Similarly, the government says that by rejoining the GCF, Australia can more effectively advocate for global funding to meet Pacific needs.

“I look forward to continuing to work closely with my Pacific colleagues to call for stronger global action to reduce emissions and to ensure decisions on climate finance deliver practical outcomes and maximum impact for the Pacific, and other countries who are particularly vulnerable to climate impacts,” Bowen said.

It’s a welcome departure from the hot mic incident of 2015 when Peter Dutton – then the minister for immigration and now the leader of the opposition – was overheard joking to the then-PM, Tony Abbott about the threat of sea-level rise to Pacific Island nations.

The comments, recorded by a big overhead boom mic, were made all the more unfortunate by the fact that Abbott had just returned from a forum in PNG where he rejected the pleas of low-lying Pacific island nations for a stronger stance on emissions and temperature rises.

The GCF, the world’s largest global climate fund, was set up in 2015 as part of the Paris Agreement and has approved projects across 128 countries. The Abbott and Turnbull governments provided $200 million to the fund between 2015 and 2018 before Morrison announced no further would be made on his watch.

At the time, Morrison infamously said Australia could meet its pledge under the Paris Agreement “in a canter,” and without economic pain, as long as it did not spend money on “some global climate fund” or global climate conferences and “all that sort of nonsense.”

Five years later, the messaging is very different.

“Australia is committed to amplifying the collective Pacific voice on the international stage,” the joint statement said on Thursday.

“We are supporting more than 50 Pacific delegates to attend the UN Climate Conference, COP28, in Dubai. We are working closely with Pacific nations at COP28 to ensure it delivers practical outcomes and maximum impact for the region.

“Australia welcomes the decision taken at COP28 to operationalise the Climate Impact Response Fund for supporting particularly vulnerable developing countries respond to climate impacts, including loss and damage.
We look forward to the new fund being set up quickly and delivering for the Pacific.”

And there’s no more joking about “water lapping at the door” of our island neighbours. Rather, at the October Pacific Islands Forum, Australia has also committed to a dedicated intake of the people of Tuvalu, the island with a population of just over 11,000 that is most at threat of rising sea levels.

“Nowhere is the climate threat more profound than in the Pacific,” said minister Conroy.

“I commend the significant work over many years by Pacific Island Forum members to design the Pacific Resilience Facility as a game changing and transformative initiative that is owned by, and delivers for, the region.”

Of course, the timing of Australia’s Pacific climate finance gestures – and the setting, from the stage of the COP 28 talks – is favourable for the Albanese government, which is pitching to co-host UN climate talks in 2026.

But the Australian millions won’t buy the government a free pass for its ongoing support of fossil fuels.

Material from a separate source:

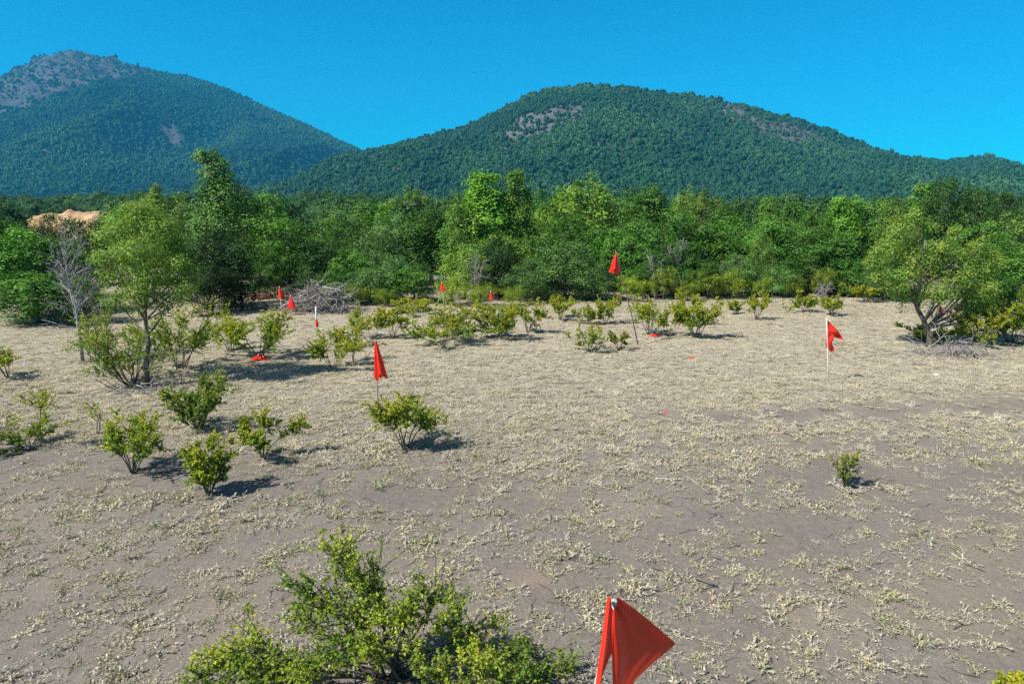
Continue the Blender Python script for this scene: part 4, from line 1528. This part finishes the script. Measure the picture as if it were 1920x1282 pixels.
def cl3(c):
    nu, nv = 16, 16
    u = np.linspace(0, 1, nu)[:, None]
    v = np.linspace(0, 1, nv)[None, :]
    # upper torn triangle: along the pole 0 .. -0.5, out to the tip
    tipx, tipz = 0.52, -0.56
    X = u * (tipx + 0 * v) * (1 - 0.06 * v)
    top = -0.02 + (tipz + 0.02) * u ** 1.15
    bot = -0.46 + (tipz - 0.06 + 0.46) * u
    Z = top * (1 - v) + bot * v
    Y = 0.07 * np.sin(u * 8 + v * 3) * u ** 0.7 + 0.045 * np.sin(v * 7 + u * 3) * u ** 0.5
    cloth_grid(c, np.stack([X + 0.012 - 0.032 * Z, Y, Z], -1))
    u = np.linspace(0, 1, 8)[:, None]
    v = np.linspace(0, 1, 12)[None, :]
    X = u * (0.17 + 0.10 * v) + 0.012 + u * 0.03 * np.sin(v * 9)
    Z = -0.46 - v * (0.42 + 0.14 * u) + 0.03 * np.sin(u * 8)
    Y = 0.05 * np.sin(v * 5 + u * 4) * u
    cloth_grid(c, np.stack([X - 0.032 * Z, Y, Z], -1))


flag(1553, 717, 1550, 598, 'torn triangular red flag flying from a white pole on the open ground at right', cl3)


def cl4(c):
    draped(c, 0.70, 0.16, -0.04, 8, folds=5, hem=0.1, top=0.015)


flag(1198, 646, 1155, 474, 'red flag high on a long dark leaning stick, standing before the wood', cl4, 0.022, M_STICK, 0.1)


def small(L, Rr, off, sd):
    return lambda c: draped(c, L, Rr, off, sd, folds=3, hem=0.06, top=0.012)


flag(528, 588, 524, 538, 'small red flag by the shaded gap, farther left of the two at the brush pile', small(0.55, 0.16, 0.06, 21))
flag(548, 591, 545, 555, 'small red cone shaped flag in front of the left end of the brush pile', small(0.62, 0.19, 0.04, 22))
flag(594, 622, 592, 576, 'white post with a little red and white rag tied low, behind the rounded shrub', lambda c: (draped(c, 0.42, 0.075, 0.02, 23, folds=2, hem=0.1, top=0.02),
     [c.v.__setitem__(i, c.v[i] + np.array([0, 0, -0.42])) for i in range(len(c.v))]), 0.03)
flag(833, 578, 828, 530, 'small orange red flag at the foot of the dark olive umbrella bush', small(0.42, 0.15, 0.1, 24))
flag(924, 584, 920, 546, 'tiny red flag half hidden behind the middle shrubs', small(0.42, 0.12, 0.03, 25))
flag(1768, 643, 1764, 573, 'red flag in the shade under the boughs of the leaning tree', small(0.34, 0.1, 0.06, 26), 0.01)


# the nearest flag, seen from above
def near_flag():
    y = 4.2
    T = at_depth(1152, 1126, y)
    base = np.array([T[0] - 0.22, T[1] + 0.62, 0.0])
    base[2] = gz(base[0], base[1])
    root = empty('flag', base)
    tip = T - base
    pole = MB()
    dirn = unit(tip)
    add_tube(pole, [np.array([0, 0, -0.2]), tip * 0.5, tip - dirn * 0.03], 0.0195, 16)
    pole.build('pole', M_PVC, root, True)
    cap = MB()
    rr = np.array([0.0205, 0.0205, 0.0195, 0.016, 0.008, 0.001])
    hh = np.array([-0.035, 0.0, 0.004, 0.0065, 0.008, 0.0085])
    add_tube(cap, np.array([tip + dirn * h for h in hh]), rr, 16, cap=False)
    cap.build('cap', solid_material('grey_cap', (0.3, 0.3, 0.3), (0.42, 0.42, 0.41), 30, 0.5, 0.0), root, True)

    def Q(px, py, dy):
        return at_depth(px, py, y + dy) - T
    c = MB()
    n = 40
    s = np.linspace(0, 1, n)

    def curve(rows):
        k = np.linspace(0, 1, len(rows))
        a = np.array(rows)
        return np.stack([np.interp(s, k, a[:, i]) for i in range(3)], 1)
    fold = curve([Q(1150, 1146, -.06), Q(1147, 1185, -.08), Q(1147, 1235, -.10), Q(1149, 1290, -.11), Q(1150, 1345, -.12)])
    topedge = [Q(1158, 1118, .03), Q(1185, 1137, .09), Q(1212, 1158, .16), Q(1240, 1182, .23), Q(1268, 1206, .30)]
    free = [Q(1268, 1206, .30), Q(1244, 1226, .24), Q(1218, 1248, .17), Q(1190, 1275, .09), Q(1160, 1330, -.06)]
    # right hand panel: from the fold to the outer edges
    outer = curve(topedge + free[1:])
    m = 34
    t = np.linspace(0, 1, m)[None, :, None]
    P = fold[:, None] * (1 - t) + outer[:, None] * t
    bulge = np.sin(np.pi * np.linspace(0, 1, m))[None, :]
    P[:, :, 1] += -0.035 * np.exp(-((np.linspace(0, 1, m)[None, :] - 0.10) / 0.09) ** 2) + 0.012 * bulge
    fan = np.linspace(0, 1, m)[None, :] * 9 + s[:, None] * 2
    P[:, :, 1] += 0.011 * np.sin(fan * 2.1) * np.exp(-s[:, None] * 2.5) * bulge * 1.6
    P[:, :, 1] += 0.007 * np.sin(np.linspace(0, 1, m)[None, :] * 23 + s[:, None] * 6) * np.exp(-((s[:, None] - 0.35) / 0.12) ** 2) * bulge
    cloth_grid(c, P)
    # left strip with a rolled edge, and the inner sheet behind it
    L0 = curve([Q(1139, 1118, -.03), Q(1134, 1150, -.06), Q(1127, 1205, -.11), Q(1120, 1255, -.15), Q(1112, 1310, -.19), Q(1106, 1350, -.21)])
    L1 = curve([Q(1144, 1118, -.055), Q(1141, 1150, -.085), Q(1136, 1205, -.135), Q(1129, 1255, -.175), Q(1121, 1310, -.21), Q(1115, 1350, -.23)])
    L2 = curve([Q(1147, 1130, -.01), Q(1146, 1150, -.04), Q(1141, 1205, -.08), Q(1131, 1255, -.12), Q(1123, 1310, -.16), Q(1117, 1350, -.18)])
    w = np.linspace(0, 1, 14)[None, :, None]
    strip = np.concatenate([L0[:, None] * (1 - w) + L1[:, None] * w, (L1[:, None] * (1 - w) + L2[:, None] * w)[:, 1:]], 1)
    cloth_grid(c, strip)
    # sleeve in front of the pole, cut off in an arch
    k = int(n * 0.5)
    inner = fold + np.array([0.008, -0.012, 0])
    w = np.linspace(0, 1, 12)[None, :, None]
    arch = np.linspace(0, 1, 12)[None, :]
    A = (L2 + np.array([-0.008, -0.03, 0]))[:, None] * (1 - w) + inner[:, None] * w
    lim = 0.44 + 0.20 * (1 - arch) ** 2.2
    ss = s[:k + 6, None] / s[k + 5] * lim
    idx = ss * (n - 1)
    i0 = np.clip(idx.astype(int), 0, n - 2)
    fr = (idx - i0)[..., None]
    col = np.broadcast_to(np.arange(12)[None, :], i0.shape)
    sl = A[i0, col] * (1 - fr) + A[i0 + 1, col] * fr
    cloth_grid(c, sl)
    # back of the sleeve, around the cap
    back = curve([Q(1158, 1118, .03), Q(1152, 1150, .05), Q(1150, 1200, .03), Q(1149, 1280, 0), Q(1148, 1345, -.05)])
    w = np.linspace(0, 1, 8)[None, :, None]
    o = c.build('cloth', M_FLAG, root, True)
    o.location = tip
    tag(root, 'nearest red flag, a folded shiny pennant on a white pipe with grey cap', 'flag', 'red marker flags')


near_flag()


# ------------------------------------------------------------------ rags and a stone on the ground
def rag(px, py, w, h, label, seed):
    rng = np.random.default_rng(seed)
    g = on_ground(px, py)
    W, Hh = w / FPX * g[1], h / FPX * g[1]
    u, v = np.meshgrid(np.linspace(-1, 1, 26), np.linspace(-1, 1, 20))
    n1 = fbm(u * 1.6 + seed, v * 1.6, seed, 4)
    X = u * W * 0.5 * (0.75 + 0.5 * fbm(v * 2, u * 0 + seed, seed, 2))
    Y = v * W * 0.32 * (0.7 + 0.6 * fbm(u * 2, v * 0 + seed, seed + 3, 2))
    Z = 0.012 + Hh * 1.7 * np.clip(n1 - 0.28, 0, 1) * np.clip(1.25 - u ** 2 - v ** 2, 0.05, 1)
    mb = MB()
    cloth_grid(mb, np.stack([X, Y, Z], -1))
    o = mb.build('rag', M_FLAG, None, True)
    o.location = (g[0], g[1], gz(g[0], g[1]))
    o.rotation_euler = (0, 0, rng.uniform(-0.4, 0.4))
    tag(o, label, 'rag', 'red rags lying on the ground')


rag(487, 674, 30, 14, 'crumpled bright red cloth at the foot of the large spreading shrub', 541)
rag(1228, 629, 26, 5, 'flat red rag under the yellow-green shrub beside the leaning stick', 542)
rag(1295, 672, 13, 2, 'thin scrap of red cloth on the straw right of the leaning stick', 543)
rag(1247, 772, 11, 3, 'small red scrap on the straw in the middle of the picture', 544)
rag(1468, 811, 9, 4, 'tiny red scrap above the lone cone shaped bush', 545)


def stone(px, py, w, label, seed, name='stone', mat=None):
    rng = np.random.default_rng(seed)
    bm = bmesh.new()
    bmesh.ops.create_icosphere(bm, subdivisions=3, radius=1.0)
    g = on_ground(px, py)
    s = w / FPX * g[1] * 0.5
    v = np.array([p.co[:] for p in bm.verts])
    f = np.array([[q.index for q in p.verts] for p in bm.faces])
    bm.free()
    r = 0.8 + 0.5 * fbm(v[:, 0] * 1.3 + seed, v[:, 1] * 1.3 + v[:, 2], seed, 4)
    v = v * r[:, None] * np.array([s, s * 0.7, s * 0.5])
    mb = MB()
    mb.add(v, None, f)
    o = mb.build(name, mat or M_STONE, None, True)
    o.location = (g[0], g[1], gz(g[0], g[1]) + s * 0.12)
    tag(o, label, name)


stone(1755, 704, 10, 'small white stone on the straw at right', 551)
stone(158, 960, 9, 'grey stone in the dirt at lower left', 552)
stone(490, 561, 46, 'reddish brown mound of earth in the shaded gap of the wood', 553, 'mound', M_MOUND)


# ------------------------------------------------------------------ sandy bank and the wood that runs on behind
def earth_bank():
    x0 = at_depth(130, 400, 150)[0]
    X, Y = np.meshgrid(np.linspace(-14, 14, 80), np.linspace(-9, 9, 40))
    t = smooth(-9, -2, Y) * (1 - smooth(4, 9, Y)) * np.clip(1 - (np.abs(X) / 14) ** 4, 0, 1)
    Z = t * (4.9 + 2.2 * (fbm(X * 0.25, Y * 0.2, 8, 4) - 0.4) + 0.05 * X) + (fbm(X * 1.3, Y * 0.5, 12, 4) - 0.5) * 1.6 * t - 0.3
    mb = MB()
    mb.add(np.stack([X, Y, Z], -1), grid_faces(80, 40))
    o = mb.build('earth_bank', M_EARTH, None, True)
    o.location = (x0, 152, 0)
    o['kind'] = 'structure'


earth_bank()


def far_wood():
    rng = np.random.default_rng(31)
    var = []
    for kd in ('faraway', 'tall'):
        for (H, W, tr, cr) in KINDS[kd][:3 if kd == 'faraway' else 1]:
            var.append(loose_object('wood_crown', cr))
    hs = [8.0, 8.0, 8.0, 9.0]
    n = 4200
    y = 60 * np.exp(rng.random(n) ** 0.8 * math.log(640 / 60.0))
    x = rng.uniform(-1, 1, n) * (y * 0.84 + 4)
    px = 960 + x / y * FPX
    keep = ~((px > 25) & (px < 235) & (y < 168)) & ~((px > 1490) & (px < 1560) & (y < 75))
    x, y = x[keep], y[keep]
    m = len(x)
    vid = rng.choice(4, m, p=[0.33, 0.33, 0.31, 0.03])
    base = np.array(hs)[vid]
    bx = x / y
    tallp = 0.25 + 0.75 * np.maximum(smooth(-0.46, -0.54, bx), smooth(-0.36, -0.30, bx) * smooth(-0.08, -0.16, bx))
    Ht = rng.uniform(4.0, 7.0, m) + (smooth(120, 320, y) * rng.uniform(0, 8, m) + smooth(200, 600, y) * rng.uniform(0, 6, m)) * tallp
    s = Ht / base
    w = s * rng.uniform(0.95, 1.4, m)
    scatter('far_wood', np.stack([x, y, np.full(m, -0.1)], 1), np.stack([0 * x, 0 * x, rng.uniform(0, 6.28, m)], 1), np.stack([w, w, s], 1), vid, var)


far_wood()


# ------------------------------------------------------------------ air
def build_haze():
    x0, x1, y0, y1, z0, z1 = -7000, 3500, -450, 5600, -3.5, 900.0
    v = [(x0, y0, z0), (x1, y0, z0), (x1, y1, z0), (x0, y1, z0), (x0, y0, z1), (x1, y0, z1), (x1, y1, z1), (x0, y1, z1)]
    f = [(3, 2, 1, 0), (4, 5, 6, 7), (0, 1, 5, 4), (1, 2, 6, 5), (2, 3, 7, 6), (3, 0, 4, 7)]
    mb = MB()
    mb.add(v, f)
    m, nt, out = new_mat('thin_air')
    pv = nt.nodes.new('ShaderNodeVolumePrincipled')
    pv.inputs['Color'].default_value = (0.05, 0.52, 1.0, 1)
    pv.inputs['Density'].default_value = 0.0001
    pv.inputs['Anisotropy'].default_value = 0.0
    nt.links.new(pv.outputs[0], out.inputs['Volume'])
    o = mb.build('haze', m)
    o['kind'] = 'stuff'


build_haze()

As Greenpeace Australia’s Pacific advisor Shiva Gounden put it: “Contributing to the [GCF] without stopping all new coal and gas projects is like showing up at a fire with a extinguisher in one hand and a flamethrower in the other.”

Wesley Morgan, a research fellow at the Griffith Asia Institute, Griffith University, says the funding announcement “must not be a substitute” for action on the root causes of the climate crisis.

“Australia must stop approving new coal, oil and gas projects. And we must back agreement at COP28 for the phase-out of fossil fuels,” Morgan writes on The Conversation.

“The only way to actually stop harming communities in the Pacific is to stop adding fuel to the fire. That means stopping the approval of new coal, oil and gas projects and committing to a managed phase-out of fossil fuels.

“Australia has put up its hand to host COP31 with Pacific island countries in 2026. To be a successful host of the UN climate talks, Australia will need to actively support the Pacific’s fight for survival,” says Morgan.

“We can’t just keep throwing money at the problem. We need to be part of the solution.”